A few months ago, at a a tournament at Foxwoods, I was seated next to a guy who was maybe seventy-five. He was a bit round and a bit gruff and a bit grim. His clothes were the clothes men who spent a lot of time sitting around a table playing cards all the time used to wear. That is, clothes you wear if you don’t give a shit what clothes you wear. He looked like a gambler before gambling was fabulous. He wore a nice old, gold Rolex with a gold strap, though, and had a matching wedding ring long-wedged onto his stubby finger. He had maybe a hint of a foreign accent, one I couldn’t quite place from many years steeped with New York, or possibly Providence. He played solid poker and had very little to say.
It was about 8pm. We had succeeded in making it past the dinner break of an 11am tournament. Sadly, in most one-day, or even some two day tournaments, making it past the dinner break is nothing but a point of pride; the cash doesn’t come for another few hours (if, say 160 start the event, maybe 18 cash, which might happen at 11pm or so). We were at one of those points Dan Harrington, author of perhaps the greatest poker books ever, and a legendary player, calls inflection points (want to see some SERIOUS poker-math geekiness? Click that there link). In these tourneys, when blinds rise faster than most stacks can grow, these points are when a huge number players bust. In essence, they’re points in tourneys when shit hits fans, when rubber needs to meet road, when . . . (you get the idea, it’s chaos).
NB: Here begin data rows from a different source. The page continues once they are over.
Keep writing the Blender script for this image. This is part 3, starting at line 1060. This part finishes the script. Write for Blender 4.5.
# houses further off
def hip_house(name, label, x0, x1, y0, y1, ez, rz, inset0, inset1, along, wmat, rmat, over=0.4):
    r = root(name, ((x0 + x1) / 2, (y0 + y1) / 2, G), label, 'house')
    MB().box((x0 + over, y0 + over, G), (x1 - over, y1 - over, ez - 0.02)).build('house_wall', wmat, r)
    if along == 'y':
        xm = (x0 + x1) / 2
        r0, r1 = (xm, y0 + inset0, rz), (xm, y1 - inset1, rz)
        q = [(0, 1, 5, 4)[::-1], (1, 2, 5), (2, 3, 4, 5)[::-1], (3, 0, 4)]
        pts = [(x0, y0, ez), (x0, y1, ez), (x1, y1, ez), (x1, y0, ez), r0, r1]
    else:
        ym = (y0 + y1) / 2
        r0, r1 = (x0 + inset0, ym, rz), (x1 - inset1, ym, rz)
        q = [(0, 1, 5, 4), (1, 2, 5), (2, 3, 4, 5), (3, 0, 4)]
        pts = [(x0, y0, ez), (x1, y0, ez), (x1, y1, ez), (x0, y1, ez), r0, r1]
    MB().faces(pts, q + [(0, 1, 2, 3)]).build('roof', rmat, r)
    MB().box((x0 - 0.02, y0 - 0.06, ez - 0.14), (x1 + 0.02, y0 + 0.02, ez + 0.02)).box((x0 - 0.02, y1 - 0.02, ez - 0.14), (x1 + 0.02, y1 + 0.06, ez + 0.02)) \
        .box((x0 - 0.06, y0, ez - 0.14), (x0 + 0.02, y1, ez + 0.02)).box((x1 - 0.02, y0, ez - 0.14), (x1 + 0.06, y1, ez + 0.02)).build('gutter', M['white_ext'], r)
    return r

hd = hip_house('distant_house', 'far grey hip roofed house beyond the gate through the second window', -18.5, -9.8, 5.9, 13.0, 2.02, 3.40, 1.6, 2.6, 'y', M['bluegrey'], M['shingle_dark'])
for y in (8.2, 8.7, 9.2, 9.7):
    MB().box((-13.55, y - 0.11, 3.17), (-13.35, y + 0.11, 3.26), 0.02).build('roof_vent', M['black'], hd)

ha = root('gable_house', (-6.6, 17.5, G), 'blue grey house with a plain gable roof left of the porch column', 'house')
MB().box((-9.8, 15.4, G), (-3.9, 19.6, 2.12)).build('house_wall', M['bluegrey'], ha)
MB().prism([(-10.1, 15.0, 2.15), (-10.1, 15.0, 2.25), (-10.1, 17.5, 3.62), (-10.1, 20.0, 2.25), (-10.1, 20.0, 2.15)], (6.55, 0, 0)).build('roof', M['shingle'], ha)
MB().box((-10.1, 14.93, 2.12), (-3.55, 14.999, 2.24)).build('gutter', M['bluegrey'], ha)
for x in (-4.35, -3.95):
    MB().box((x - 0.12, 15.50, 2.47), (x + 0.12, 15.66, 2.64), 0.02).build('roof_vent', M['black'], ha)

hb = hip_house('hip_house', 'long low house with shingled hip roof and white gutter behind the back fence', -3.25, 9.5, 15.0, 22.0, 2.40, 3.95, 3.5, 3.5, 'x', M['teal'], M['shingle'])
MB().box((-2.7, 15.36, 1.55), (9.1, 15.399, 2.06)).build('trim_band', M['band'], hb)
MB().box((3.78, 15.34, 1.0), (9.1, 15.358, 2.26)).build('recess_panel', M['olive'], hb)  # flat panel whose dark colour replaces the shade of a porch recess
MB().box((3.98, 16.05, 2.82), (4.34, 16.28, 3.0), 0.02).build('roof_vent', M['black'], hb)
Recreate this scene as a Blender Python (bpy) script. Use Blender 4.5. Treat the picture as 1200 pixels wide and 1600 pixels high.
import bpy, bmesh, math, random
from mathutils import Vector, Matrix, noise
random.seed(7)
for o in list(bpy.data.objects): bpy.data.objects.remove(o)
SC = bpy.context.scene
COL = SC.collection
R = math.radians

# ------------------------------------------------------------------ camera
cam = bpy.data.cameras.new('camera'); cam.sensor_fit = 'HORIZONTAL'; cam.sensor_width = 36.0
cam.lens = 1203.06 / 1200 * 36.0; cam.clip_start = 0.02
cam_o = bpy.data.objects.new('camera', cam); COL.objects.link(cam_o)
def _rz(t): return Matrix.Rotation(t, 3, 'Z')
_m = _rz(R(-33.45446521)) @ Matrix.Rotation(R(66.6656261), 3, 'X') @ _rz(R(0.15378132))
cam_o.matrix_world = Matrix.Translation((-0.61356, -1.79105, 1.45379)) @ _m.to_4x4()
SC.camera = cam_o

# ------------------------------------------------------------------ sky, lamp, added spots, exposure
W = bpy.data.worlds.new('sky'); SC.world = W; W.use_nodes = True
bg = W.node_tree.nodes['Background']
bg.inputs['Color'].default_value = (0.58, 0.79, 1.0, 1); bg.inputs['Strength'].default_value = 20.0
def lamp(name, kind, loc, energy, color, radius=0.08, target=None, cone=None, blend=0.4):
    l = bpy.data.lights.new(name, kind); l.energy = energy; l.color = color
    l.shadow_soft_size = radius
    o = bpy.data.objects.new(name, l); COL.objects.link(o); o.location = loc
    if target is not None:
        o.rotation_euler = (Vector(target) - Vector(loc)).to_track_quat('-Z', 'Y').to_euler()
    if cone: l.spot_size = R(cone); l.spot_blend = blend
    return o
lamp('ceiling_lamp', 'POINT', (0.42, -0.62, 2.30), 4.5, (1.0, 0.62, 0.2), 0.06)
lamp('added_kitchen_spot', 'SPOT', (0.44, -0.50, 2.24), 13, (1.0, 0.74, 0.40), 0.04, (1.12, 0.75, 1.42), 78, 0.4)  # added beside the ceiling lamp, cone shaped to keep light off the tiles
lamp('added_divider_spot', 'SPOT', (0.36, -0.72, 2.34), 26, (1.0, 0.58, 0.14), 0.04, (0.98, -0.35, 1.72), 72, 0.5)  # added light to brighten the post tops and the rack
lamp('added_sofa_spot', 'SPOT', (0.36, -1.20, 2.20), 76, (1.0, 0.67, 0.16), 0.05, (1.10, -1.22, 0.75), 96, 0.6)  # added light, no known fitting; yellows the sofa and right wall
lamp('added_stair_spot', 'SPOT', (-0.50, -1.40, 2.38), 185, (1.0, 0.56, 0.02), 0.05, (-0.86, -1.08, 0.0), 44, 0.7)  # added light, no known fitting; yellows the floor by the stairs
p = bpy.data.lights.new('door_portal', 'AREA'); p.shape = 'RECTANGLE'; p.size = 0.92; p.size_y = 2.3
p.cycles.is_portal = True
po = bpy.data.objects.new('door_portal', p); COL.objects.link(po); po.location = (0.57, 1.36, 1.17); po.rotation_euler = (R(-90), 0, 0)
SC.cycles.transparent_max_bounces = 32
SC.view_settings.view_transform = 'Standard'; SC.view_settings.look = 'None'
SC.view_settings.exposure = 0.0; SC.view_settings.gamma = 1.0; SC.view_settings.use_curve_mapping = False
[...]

As the blinds (the forced bets two people put in each hand) have risen all day, most stacks have grown just a little, stayed the same size or dwindled, and people are having to go all in right off the bat, sometimes with much less than good hands. That is, for the majority of players, even big stacks who’ve played well and/or gotten lucky, for about nine hours, a day’s grind suddenly becomes a crap shoot. Right about then is when you start to see players with big stacks lose huge pots with hands like A-Q to hands like A-6 when the 6 or the straight hits. It’s when you see how hugely luck trumps skill. It’s when shit gets stupid.
It was around this point that my neighbor started shaking his head after one bust-out after another and resignedly murmuring, “This is a stupid game.” It became almost his chant, his mantra. We watched as a player at the other end of the table who’d played good, tight aggressive poker and worked up to a big stack, saw himself get in ahead and then lose half of it in just two hands against two much shorter stacks. The former huge stack had became an average stack, and soon it was his turn, got it in good with AK, only to lose to a loose call from a bigger stack with 78-suited, who caught a 7 on the turn.
In a few minutes, it was my turn to stand up and walk away. My neighbor remained, his stack still solid. As I left, I wished him luck. He gave me a gruff, “Take care,” shook his head, and said, “Stupid game.”